Moore's father also had some ranches in the Sulphur Springs Valley but Moore said the Rafter X in Rucker Canyon was his favorite. That was the one he knew. "It's always been an independent life and I liked that," Moore said. "I never have worked for anybody else and I just don't know if I'd like it or not." He was only away from the Rafter X for one year, in the early 1950's when he leased a ranch in Arkansas. "I guess that's about the only time I worked outside of the state of Arizona."

He remembers being in school and just sitting there, looking out the window, thinking of the ranch and dreaming about being a cowboy. "Sometimes looking out the window and dreaming got me in hot water," he said.

Moore credits his success in ranching to determination and hard work. "Every day is made up of hard work and long hours," Moore said, "and you have to have devotion to the occupation."

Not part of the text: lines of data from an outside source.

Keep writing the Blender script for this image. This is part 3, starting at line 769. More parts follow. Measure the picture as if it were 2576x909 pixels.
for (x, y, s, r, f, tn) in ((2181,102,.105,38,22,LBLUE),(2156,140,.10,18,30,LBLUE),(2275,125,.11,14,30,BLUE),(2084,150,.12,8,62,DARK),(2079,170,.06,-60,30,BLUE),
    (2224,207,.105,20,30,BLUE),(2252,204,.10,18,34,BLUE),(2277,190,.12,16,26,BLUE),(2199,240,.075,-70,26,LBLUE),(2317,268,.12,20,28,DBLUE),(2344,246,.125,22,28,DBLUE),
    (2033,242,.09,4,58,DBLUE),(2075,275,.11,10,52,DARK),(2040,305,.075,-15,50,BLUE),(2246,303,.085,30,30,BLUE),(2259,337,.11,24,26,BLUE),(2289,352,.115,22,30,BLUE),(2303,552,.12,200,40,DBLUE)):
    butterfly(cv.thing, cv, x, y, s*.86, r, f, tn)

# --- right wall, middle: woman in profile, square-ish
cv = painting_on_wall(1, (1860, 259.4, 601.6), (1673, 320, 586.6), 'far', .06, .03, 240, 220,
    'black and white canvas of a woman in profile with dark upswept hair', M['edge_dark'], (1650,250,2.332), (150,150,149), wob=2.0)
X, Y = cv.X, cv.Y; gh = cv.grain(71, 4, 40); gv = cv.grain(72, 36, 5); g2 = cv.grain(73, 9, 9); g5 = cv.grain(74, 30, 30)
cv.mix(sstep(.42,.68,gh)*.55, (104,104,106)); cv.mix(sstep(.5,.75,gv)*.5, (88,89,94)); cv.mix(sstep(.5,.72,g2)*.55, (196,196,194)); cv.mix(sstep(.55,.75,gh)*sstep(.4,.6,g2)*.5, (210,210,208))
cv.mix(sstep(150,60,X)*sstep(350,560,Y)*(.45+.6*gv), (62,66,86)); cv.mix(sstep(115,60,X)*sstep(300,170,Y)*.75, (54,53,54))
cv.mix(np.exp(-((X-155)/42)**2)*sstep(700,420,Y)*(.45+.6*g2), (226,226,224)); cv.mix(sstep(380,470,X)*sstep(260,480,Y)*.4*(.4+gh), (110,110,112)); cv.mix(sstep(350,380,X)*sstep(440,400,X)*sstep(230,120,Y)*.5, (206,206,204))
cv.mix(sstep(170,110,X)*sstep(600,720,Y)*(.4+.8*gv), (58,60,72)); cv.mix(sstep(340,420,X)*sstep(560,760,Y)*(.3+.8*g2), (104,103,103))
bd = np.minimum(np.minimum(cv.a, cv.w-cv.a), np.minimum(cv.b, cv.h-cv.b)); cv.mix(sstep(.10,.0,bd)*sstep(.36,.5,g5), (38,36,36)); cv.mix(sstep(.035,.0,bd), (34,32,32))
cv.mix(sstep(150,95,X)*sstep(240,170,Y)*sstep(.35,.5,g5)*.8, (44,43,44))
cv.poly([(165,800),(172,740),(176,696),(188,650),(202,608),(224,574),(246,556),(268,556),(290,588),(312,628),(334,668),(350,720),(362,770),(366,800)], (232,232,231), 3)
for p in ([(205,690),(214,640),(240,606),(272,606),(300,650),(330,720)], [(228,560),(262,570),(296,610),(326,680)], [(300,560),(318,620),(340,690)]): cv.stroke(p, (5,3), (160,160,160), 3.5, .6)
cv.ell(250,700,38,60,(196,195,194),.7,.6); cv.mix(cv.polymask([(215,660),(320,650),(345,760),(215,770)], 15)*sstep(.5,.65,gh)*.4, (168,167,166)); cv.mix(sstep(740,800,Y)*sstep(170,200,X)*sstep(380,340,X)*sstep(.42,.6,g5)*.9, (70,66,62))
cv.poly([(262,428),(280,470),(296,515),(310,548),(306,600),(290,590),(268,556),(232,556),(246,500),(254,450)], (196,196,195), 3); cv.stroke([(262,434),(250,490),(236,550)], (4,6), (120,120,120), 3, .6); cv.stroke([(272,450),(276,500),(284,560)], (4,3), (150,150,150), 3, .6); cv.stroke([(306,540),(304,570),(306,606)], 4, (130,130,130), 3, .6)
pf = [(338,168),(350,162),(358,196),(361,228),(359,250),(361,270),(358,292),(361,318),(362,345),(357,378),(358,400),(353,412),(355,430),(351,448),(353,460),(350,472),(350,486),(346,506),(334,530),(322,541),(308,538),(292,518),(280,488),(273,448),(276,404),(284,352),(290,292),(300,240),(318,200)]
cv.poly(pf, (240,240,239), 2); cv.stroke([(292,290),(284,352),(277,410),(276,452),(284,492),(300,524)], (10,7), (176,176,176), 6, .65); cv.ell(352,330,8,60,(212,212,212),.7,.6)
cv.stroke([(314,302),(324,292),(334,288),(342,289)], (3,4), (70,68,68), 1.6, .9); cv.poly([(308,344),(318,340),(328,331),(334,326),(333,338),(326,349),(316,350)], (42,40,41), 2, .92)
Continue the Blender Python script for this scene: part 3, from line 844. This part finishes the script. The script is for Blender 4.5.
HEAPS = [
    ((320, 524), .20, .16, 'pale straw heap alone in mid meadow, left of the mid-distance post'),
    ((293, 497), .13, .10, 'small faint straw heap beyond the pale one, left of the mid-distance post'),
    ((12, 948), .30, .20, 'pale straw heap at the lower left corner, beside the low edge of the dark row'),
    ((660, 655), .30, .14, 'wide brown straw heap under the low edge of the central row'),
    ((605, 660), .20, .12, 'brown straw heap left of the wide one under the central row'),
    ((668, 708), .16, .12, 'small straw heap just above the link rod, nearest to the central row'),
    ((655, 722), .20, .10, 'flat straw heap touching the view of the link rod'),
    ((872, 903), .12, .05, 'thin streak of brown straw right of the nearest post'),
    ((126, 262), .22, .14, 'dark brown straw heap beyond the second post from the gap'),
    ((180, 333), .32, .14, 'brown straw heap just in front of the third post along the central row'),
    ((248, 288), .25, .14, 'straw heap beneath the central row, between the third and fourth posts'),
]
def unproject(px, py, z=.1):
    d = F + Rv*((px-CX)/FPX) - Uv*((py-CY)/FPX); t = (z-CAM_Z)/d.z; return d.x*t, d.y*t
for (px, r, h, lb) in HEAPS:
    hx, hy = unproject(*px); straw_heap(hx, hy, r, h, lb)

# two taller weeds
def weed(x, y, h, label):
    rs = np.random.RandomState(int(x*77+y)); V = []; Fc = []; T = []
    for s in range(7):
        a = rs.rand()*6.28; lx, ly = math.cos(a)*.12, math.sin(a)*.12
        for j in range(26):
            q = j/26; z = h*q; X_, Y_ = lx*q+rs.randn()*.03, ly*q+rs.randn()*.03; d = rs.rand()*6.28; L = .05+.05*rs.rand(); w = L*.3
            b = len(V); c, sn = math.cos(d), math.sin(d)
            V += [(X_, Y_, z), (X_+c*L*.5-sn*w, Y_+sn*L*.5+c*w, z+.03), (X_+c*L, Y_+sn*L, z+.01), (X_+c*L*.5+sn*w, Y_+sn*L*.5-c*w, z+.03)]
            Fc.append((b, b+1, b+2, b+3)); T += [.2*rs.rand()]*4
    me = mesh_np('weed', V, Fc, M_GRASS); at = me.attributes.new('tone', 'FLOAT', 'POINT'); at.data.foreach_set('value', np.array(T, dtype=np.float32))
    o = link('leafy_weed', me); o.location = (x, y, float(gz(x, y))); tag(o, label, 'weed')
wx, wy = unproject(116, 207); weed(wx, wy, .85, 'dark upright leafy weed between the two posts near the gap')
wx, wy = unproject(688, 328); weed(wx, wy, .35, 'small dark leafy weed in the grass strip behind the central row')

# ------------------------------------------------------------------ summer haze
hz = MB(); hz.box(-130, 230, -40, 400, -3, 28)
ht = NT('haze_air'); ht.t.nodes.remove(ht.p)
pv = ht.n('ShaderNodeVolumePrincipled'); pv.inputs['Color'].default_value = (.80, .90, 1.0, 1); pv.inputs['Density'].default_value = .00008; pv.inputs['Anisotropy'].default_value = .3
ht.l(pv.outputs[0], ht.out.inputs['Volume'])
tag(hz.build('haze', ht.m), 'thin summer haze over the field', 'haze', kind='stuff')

Moore says that ranch life has changed since he first started out, but he says it hasn't changed that much on day-to-day needs. "There had to be changes just to survive," he said. "For example, we used to ride everywhere on horses. Now we have horse trailers and haul them to where we want to go and then get them out and ride."

The head count of Moore's cattle varied through the years but he usually had around 500 head on the ranch. His father was a strong Hereford man, but when he began running the ranch, he went into a cross-breed.

Moore said he was kind of looking forward to his retirement, when he moved into town in 1980, but he knew that he'd miss the ranch. However, shortly after retiring, he suffered an injury while bringing some cattle through a gate. He was knocked down and trampled and the recovery process was a lengthy one. "That was the only serious injury I've had through all the years on the ranch," he said. "And it's strange because a very similar injury occurred with my father right after he retired."

Moore spends most of this time in town now. "I just don't get out to the ranch much anymore," he said. But he keeps on top of what's going on through his son, Larry, Jr. He also has a daughter, Michelle, who is a stewardess with American Airlines and a son, Pete, who works for a television cable company.

Moore said that he and his wife, Susie, enjoy living in Willcox, and that he hasn't found the town life to be so bad. "I look at Willcox as a real cowboy town," he said, "and that's one reason I decided to move here from the ranch. I knew the people and this particular change of lifestyle made me comfortable." Moore took up golf after leaving the ranch and says it's something he does mostly for relaxation and enjoyment. "But I'll bet my father would turn over in his grave if he could see me playing golf," he said.

Moore says he believes there are fewer and fewer cowboys all the time, mainly because life in the city is so much easier. "But I think the cowboys today have the same qualities that made them what they were a long time ago," he said. "Times may have changed and the methods of today may be more modern, but I believe today's young cowboys have the same integrity and honesty as the ones who first laid claim to the title. That's something they've got to have or they could never make it."

Larry Moore died August 24,1992 at the age of 75.